Splitting that hair mighty thin. Using java at all, whatever they call it, was their main problem.
gcj -static-libgcj -o Foo --main=Foo Foo.java
But you will not WANT to do that, as you will lose some features, and obtain a HUGE executable.
On a side note, are you saying that static linking is the only form of compilation? Isn't "linking" a fully separate process from "compilation"?
If you do, then you're implying that 99% of existing code, being dynamically linked, is not compiled. I think my desktop system has less than twenty statically-linked binaries.
Also, static link has some limitations in modern systems. For instance, some pieces of glibc require, even when statically linked, the presence of the dynamic version (of the same release) of the library at runtime.
gcj under linux says you can't. I already tried that. Where do you think I got the error message from?
And no, I'm not saying that static linking is "the only form of compilation." Object code is the result of compilation. Whether you stick it into a lib or link it directly into your executable is irrelevant. I've been doing this for more than a quarter-century - I know the difference.
The only reason they would require the presence of libgcj (and why gcj refuses to statically link) is because it needs the interpreter at runtime; there's no other way to support reflection, for example, because Sun implemented it wrong.

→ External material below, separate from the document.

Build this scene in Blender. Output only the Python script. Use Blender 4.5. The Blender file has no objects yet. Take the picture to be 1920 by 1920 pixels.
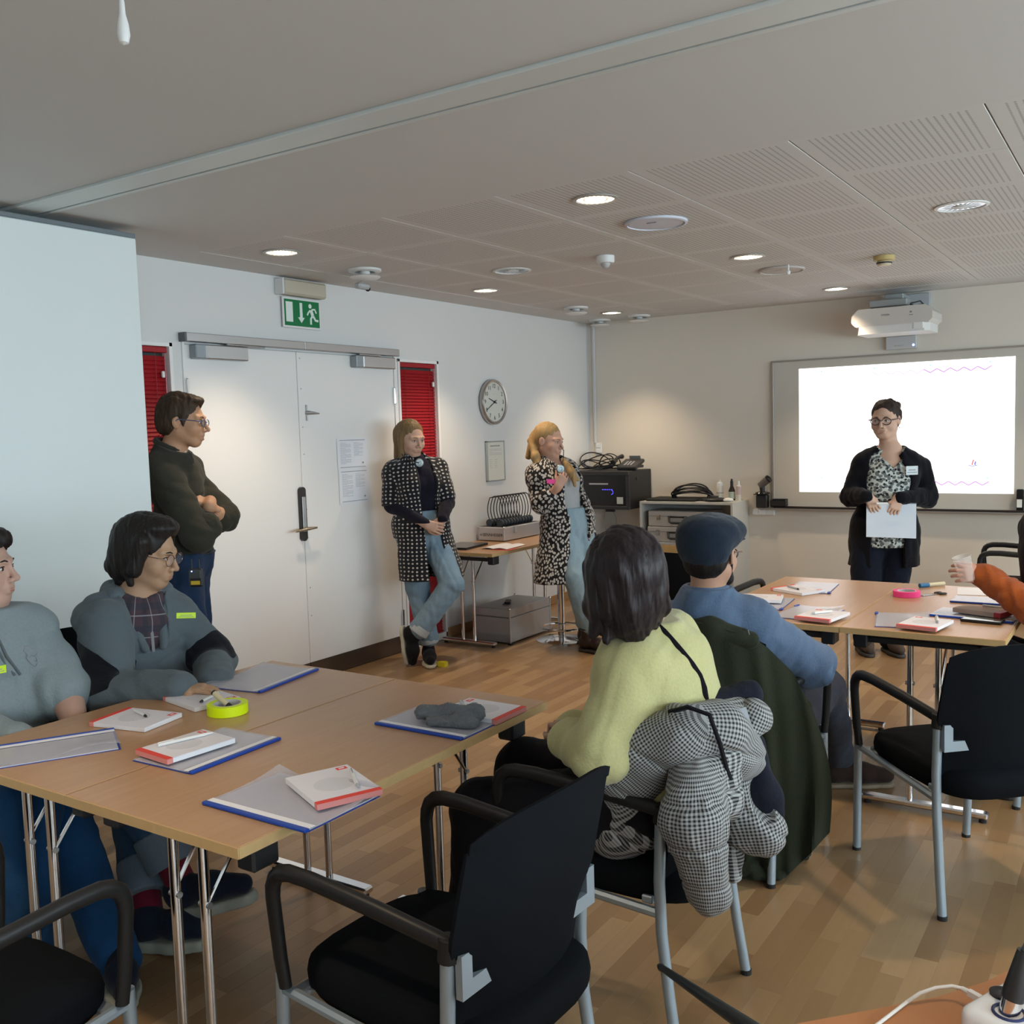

http://gcc.gnu.org/wiki/Statically_linking_libgcj
They abandoned all development on it last year for a reason. It doesn't support swing, and without swing support, it is of limited usefulness in today's world.
Look - I'm not saying that people should abandon Java. I *am* saying that Sun made some serious mistakes in the original design, and then kept everything so locked up that they couldn't be addressed. Java can stand to use a few improvements that would reduce bloat and make it more flexible if it's going to move forward.